- _Task brief_: Count the lines below that contain the word "from", and reply with only that number.

- _Source material_:
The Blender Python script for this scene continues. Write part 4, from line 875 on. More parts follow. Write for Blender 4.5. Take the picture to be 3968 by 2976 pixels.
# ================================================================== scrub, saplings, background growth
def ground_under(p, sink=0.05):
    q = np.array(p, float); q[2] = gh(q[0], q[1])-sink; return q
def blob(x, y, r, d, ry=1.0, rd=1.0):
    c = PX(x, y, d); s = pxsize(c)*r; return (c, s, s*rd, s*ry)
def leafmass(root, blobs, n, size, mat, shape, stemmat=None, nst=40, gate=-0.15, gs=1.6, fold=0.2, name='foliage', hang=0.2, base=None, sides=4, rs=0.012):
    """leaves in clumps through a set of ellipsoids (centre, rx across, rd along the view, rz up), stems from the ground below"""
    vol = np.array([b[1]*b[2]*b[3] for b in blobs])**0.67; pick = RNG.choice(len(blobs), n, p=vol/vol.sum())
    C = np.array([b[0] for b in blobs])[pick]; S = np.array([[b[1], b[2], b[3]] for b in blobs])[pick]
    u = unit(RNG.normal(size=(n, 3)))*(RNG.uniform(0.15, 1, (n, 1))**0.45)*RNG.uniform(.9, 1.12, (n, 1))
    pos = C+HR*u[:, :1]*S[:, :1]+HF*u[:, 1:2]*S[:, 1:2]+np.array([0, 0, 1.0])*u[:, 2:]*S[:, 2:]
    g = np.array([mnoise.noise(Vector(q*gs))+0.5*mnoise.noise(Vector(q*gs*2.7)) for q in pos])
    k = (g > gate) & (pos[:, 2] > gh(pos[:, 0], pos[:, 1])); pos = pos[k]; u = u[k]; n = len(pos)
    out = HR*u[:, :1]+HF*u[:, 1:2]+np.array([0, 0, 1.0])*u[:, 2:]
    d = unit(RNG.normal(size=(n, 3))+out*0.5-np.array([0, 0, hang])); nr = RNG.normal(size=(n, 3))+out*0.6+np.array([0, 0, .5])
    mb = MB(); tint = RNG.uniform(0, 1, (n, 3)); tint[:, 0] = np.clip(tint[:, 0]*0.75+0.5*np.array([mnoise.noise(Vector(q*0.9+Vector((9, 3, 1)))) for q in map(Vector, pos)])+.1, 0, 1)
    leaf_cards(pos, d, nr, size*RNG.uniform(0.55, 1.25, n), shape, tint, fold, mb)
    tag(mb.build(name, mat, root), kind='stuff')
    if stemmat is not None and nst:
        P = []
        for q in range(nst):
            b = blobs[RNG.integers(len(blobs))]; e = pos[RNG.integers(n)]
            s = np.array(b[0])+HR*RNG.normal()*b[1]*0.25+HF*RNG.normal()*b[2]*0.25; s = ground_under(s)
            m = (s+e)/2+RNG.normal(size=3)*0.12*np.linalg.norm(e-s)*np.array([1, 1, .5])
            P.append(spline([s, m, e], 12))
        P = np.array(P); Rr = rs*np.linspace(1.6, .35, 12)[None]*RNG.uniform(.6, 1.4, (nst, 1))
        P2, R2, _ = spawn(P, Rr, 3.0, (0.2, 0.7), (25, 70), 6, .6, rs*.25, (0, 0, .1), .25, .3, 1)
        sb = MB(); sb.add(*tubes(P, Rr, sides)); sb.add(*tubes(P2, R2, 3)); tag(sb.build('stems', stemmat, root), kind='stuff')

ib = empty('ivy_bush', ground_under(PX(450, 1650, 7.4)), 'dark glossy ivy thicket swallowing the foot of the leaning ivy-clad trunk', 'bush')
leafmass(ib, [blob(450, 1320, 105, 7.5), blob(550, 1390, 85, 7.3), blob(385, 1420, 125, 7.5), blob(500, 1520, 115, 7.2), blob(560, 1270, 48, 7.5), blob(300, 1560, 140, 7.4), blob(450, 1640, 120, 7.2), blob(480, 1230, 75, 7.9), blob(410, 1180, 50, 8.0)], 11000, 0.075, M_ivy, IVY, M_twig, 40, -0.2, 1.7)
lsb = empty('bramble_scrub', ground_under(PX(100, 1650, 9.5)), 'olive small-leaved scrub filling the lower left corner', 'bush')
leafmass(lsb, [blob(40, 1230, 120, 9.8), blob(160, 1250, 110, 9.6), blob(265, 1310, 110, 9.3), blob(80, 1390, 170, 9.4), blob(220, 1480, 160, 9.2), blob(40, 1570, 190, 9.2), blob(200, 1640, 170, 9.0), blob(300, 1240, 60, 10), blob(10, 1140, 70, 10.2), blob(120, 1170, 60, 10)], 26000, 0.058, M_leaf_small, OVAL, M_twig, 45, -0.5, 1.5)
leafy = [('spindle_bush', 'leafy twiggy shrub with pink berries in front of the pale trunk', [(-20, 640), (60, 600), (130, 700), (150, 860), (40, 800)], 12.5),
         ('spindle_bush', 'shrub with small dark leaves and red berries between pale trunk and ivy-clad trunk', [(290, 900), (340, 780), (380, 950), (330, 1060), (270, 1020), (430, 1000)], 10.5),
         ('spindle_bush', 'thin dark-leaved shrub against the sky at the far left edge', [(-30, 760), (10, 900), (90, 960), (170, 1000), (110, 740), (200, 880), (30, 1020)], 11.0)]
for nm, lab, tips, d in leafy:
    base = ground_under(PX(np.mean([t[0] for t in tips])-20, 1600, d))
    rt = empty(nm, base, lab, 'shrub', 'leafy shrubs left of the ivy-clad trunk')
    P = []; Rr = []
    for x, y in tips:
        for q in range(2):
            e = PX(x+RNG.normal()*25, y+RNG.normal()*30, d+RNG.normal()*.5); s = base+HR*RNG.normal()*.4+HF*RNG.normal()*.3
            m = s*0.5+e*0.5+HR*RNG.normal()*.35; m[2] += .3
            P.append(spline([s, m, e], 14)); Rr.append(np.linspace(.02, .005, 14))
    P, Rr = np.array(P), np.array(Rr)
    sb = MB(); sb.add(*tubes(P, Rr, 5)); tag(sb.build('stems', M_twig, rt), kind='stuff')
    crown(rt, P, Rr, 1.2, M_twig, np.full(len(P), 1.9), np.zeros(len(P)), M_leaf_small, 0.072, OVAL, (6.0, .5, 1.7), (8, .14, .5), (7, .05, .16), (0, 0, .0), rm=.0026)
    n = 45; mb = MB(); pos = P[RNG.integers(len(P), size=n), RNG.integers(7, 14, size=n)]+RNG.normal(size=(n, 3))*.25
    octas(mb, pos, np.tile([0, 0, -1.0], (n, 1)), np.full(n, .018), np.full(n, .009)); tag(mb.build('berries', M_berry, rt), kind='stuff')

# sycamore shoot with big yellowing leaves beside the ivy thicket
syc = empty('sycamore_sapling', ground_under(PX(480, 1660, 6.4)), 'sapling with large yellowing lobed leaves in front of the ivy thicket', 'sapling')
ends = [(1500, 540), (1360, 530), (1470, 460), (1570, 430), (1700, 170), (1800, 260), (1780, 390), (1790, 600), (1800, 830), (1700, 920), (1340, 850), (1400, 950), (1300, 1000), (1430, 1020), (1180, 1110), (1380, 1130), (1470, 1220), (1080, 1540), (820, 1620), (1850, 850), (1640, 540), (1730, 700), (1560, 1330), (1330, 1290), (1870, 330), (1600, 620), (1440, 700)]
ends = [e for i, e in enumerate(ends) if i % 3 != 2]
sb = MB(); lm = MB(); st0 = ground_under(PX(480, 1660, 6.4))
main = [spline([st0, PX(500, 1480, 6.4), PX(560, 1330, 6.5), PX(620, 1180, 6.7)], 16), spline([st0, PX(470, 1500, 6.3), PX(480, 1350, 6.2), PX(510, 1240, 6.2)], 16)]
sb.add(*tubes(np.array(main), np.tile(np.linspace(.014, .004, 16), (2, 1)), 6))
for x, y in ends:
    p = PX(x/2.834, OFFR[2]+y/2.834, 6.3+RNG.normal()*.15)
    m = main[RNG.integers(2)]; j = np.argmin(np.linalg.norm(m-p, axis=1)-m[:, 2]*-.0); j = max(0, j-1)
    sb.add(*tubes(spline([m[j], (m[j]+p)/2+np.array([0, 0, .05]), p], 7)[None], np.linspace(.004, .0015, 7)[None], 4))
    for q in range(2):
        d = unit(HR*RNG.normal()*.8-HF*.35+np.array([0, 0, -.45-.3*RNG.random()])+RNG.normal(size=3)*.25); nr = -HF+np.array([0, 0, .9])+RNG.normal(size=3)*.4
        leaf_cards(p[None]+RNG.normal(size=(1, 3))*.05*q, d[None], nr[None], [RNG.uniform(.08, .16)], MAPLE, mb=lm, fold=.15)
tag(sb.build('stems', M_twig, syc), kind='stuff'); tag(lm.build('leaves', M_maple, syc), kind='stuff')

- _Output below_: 2